Hmm, lets hope quantum computing isn't the general computing equivalent of nVidia Physx boards!. I remember how those were supposed to revolutionise gaming! :D

Perhaps these new computers will run Crysis & Operation Arrowhead at decent frame rates?!

Haha true with the first bit although nvidia shot themselves in the foot with physx with their old fashioned policy of nvidia only implementation, which made a lot of games developers simply ignore it basically due to why code for something which less than 50% of the gaming population will own and use?

I'm not convinced with the whole cloud idea yet, even though it will happen at some point in the distant future. Problem with it is bandwidth as it would rely on networking (probably internet) to make it work in the first place and the UK just doesn't have the infrastructure for it at all.
 
You may be right James J, but they will probably use an awesome real time compression method to make better use of bandwidth.

I just look how far we've come in twenty odd years - from Vic 20's to todays tech. Two more console generations after this one takes us to about 15 years forward. I think we will see a huge change by then. Everything is being forced to change for many different reasons, even now. The tech already exists, and bandwidth issues will be solved.

I'll still be using my dedicated hardware as a hobby regardless - it's more fun to actually handle and build things.
 
You may be right James J, but they will probably use an awesome real time compression method.

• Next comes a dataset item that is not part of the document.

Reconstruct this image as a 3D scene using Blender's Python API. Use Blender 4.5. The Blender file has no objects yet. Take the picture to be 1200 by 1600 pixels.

I just look how far we've come in twenty odd years - from Vic 20's to todays tech. Two more console generations after this one takes us to about 15 years forward. I think we will see a huge change by then. Everything is being forced to change for many different reasons, even now. The tech already exists, and bandwidth issues will be solved.

I'll still be using my dedicated hardware as a hobby regardless - it's more fun to actually handle and build things.